What to produce:
Find and copy lines holding "scene".

Recorded information:
******

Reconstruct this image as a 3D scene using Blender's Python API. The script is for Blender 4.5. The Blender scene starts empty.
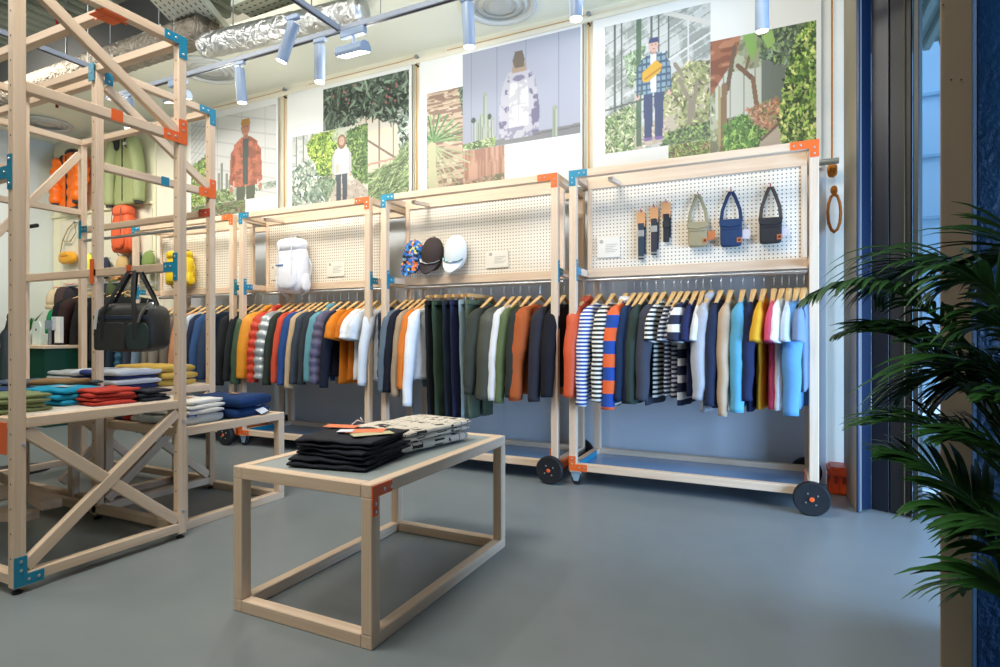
import bpy, bmesh, math, random
import numpy as np
from mathutils import Vector, Matrix, Euler
R_ = random.Random(7)
SC = bpy.context.scene
COL = SC.collection
PI = math.pi
# ---------------------------------------------------------------- camera maths (used to measure positions)
FPX = 578.0; TH = math.atan(278 / 578.0); CAMH = 1.05
FW = Vector((-math.sin(TH), math.cos(TH), 0)); RT = Vector((math.cos(TH), math.sin(TH), 0))
def at(u, v, t):
    return FW * t + RT * (t * (u - 500) / FPX) + Vector((0, 0, CAMH + t * (333.5 - v) / FPX))
def atY(u, v, y):
    d = FW + RT * ((u - 500) / FPX); t = y / d.y
    return at(u, v, t)
# ---------------------------------------------------------------- colour / materials
def lin(c):
    c = c / 255.0
    return c / 12.92 if c <= 0.04045 else ((c + 0.055) / 1.055) ** 2.4
def rgb(c): return (lin(c[0]), lin(c[1]), lin(c[2]), 1.0)
MC = {}
def newmat(key):
    m = bpy.data.materials.new(key); m.use_nodes = True
    nt = m.node_tree; nt.nodes.clear()
    o = nt.nodes.new('ShaderNodeOutputMaterial'); b = nt.nodes.new('ShaderNodeBsdfPrincipled')
    nt.links.new(b.outputs[0], o.inputs[0])
    return m, nt, b
def N(nt, t, **k):
    n = nt.nodes.new(t)
    for a, v in k.items():
        if a.startswith('i_'):
            key = a[2:]
            key = int(key) if key.isdigit() else key.replace('_', ' ')
            n.inputs[key].default_value = v
        else: setattr(n, a, v)
    return n
def mixc(nt, fac, a, b):
    m = nt.nodes.new('ShaderNodeMix'); m.data_type = 'RGBA'
    for sock, v in ((m.inputs[0], fac), (m.inputs[6], a), (m.inputs[7], b)):
        if hasattr(v, 'is_output'): nt.links.new(v, sock)
        else: sock.default_value = v
    return m.outputs[2]
def M(key, c, rough=0.6, metal=0.0, var=0.08, scale=8.0, bump=0.0, bscale=60.0, spec=0.5, stretch=None):
    k = 'm_' + key
    if k in MC: return MC[k]
    m, nt, b = newmat(k)
    tc = N(nt, 'ShaderNodeTexCoord'); src = tc.outputs['Object']
    if stretch:
        mp = N(nt, 'ShaderNodeMapping'); mp.inputs['Scale'].default_value = stretch
        nt.links.new(src, mp.inputs[0]); src = mp.outputs[0]
    nz = N(nt, 'ShaderNodeTexNoise'); nz.inputs['Scale'].default_value = scale; nz.inputs['Detail'].default_value = 4
    nt.links.new(src, nz.inputs['Vector'])
    a = rgb(c)
    lo = tuple(x * (1 - var * 1.6) for x in a[:3]) + (1,); hi = tuple(min(1, x * (1 + var * 1.3)) for x in a[:3]) + (1,)
    nt.links.new(mixc(nt, nz.outputs['Fac'], lo, hi), b.inputs['Base Color'])
    b.inputs['Roughness'].default_value = rough; b.inputs['Metallic'].default_value = metal
    b.inputs['Specular IOR Level'].default_value = spec
    if bump:
        n2 = N(nt, 'ShaderNodeTexNoise'); n2.inputs['Scale'].default_value = bscale; n2.inputs['Detail'].default_value = 5
        nt.links.new(src, n2.inputs['Vector'])
        bp = N(nt, 'ShaderNodeBump'); bp.inputs['Strength'].default_value = bump; bp.inputs['Distance'].default_value = 0.01
        nt.links.new(n2.outputs['Fac'], bp.inputs['Height']); nt.links.new(bp.outputs[0], b.inputs['Normal'])
    MC[k] = m; return m
def wood_mat():
    m, nt, b = newmat('birch_wood')
    tc = N(nt, 'ShaderNodeTexCoord'); oi = N(nt, 'ShaderNodeObjectInfo')
    ad = N(nt, 'ShaderNodeVectorMath', operation='ADD')
    cm = N(nt, 'ShaderNodeVectorMath', operation='SCALE'); cm.inputs[3].default_value = 9.0
    cb = N(nt, 'ShaderNodeCombineXYZ')
    for i in range(3): nt.links.new(oi.outputs['Random'], cb.inputs[i])
    nt.links.new(cb.outputs[0], cm.inputs[0]); nt.links.new(tc.outputs['Object'], ad.inputs[0]); nt.links.new(cm.outputs[0], ad.inputs[1])
    mp = N(nt, 'ShaderNodeMapping'); mp.inputs['Scale'].default_value = (1.2, 34, 34); nt.links.new(ad.outputs[0], mp.inputs[0])
    nz = N(nt, 'ShaderNodeTexNoise'); nz.inputs['Scale'].default_value = 1.6; nz.inputs['Detail'].default_value = 6; nz.inputs['Distortion'].default_value = .6
    nt.links.new(mp.outputs[0], nz.inputs['Vector'])
    n2 = N(nt, 'ShaderNodeTexNoise'); n2.inputs['Scale'].default_value = 1.1
    nt.links.new(ad.outputs[0], n2.inputs['Vector'])
    rp = N(nt, 'ShaderNodeValToRGB')
    rp.color_ramp.elements[0].position = .3; rp.color_ramp.elements[0].color = rgb((206, 172, 140))
    rp.color_ramp.elements[1].position = .62; rp.color_ramp.elements[1].color = rgb((228, 204, 178))
    nt.links.new(nz.outputs['Fac'], rp.inputs[0])
    c2 = mixc(nt, n2.outputs['Fac'], rp.outputs[0], rgb((222, 200, 172)))
    nt.links.new(c2, b.inputs['Base Color']); b.inputs['Roughness'].default_value = .55
    MC['wood'] = m; return m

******

Solution below:
Reconstruct this image as a 3D scene using Blender's Python API. The script is for Blender 4.5. The Blender scene starts empty.
SC = bpy.context.scene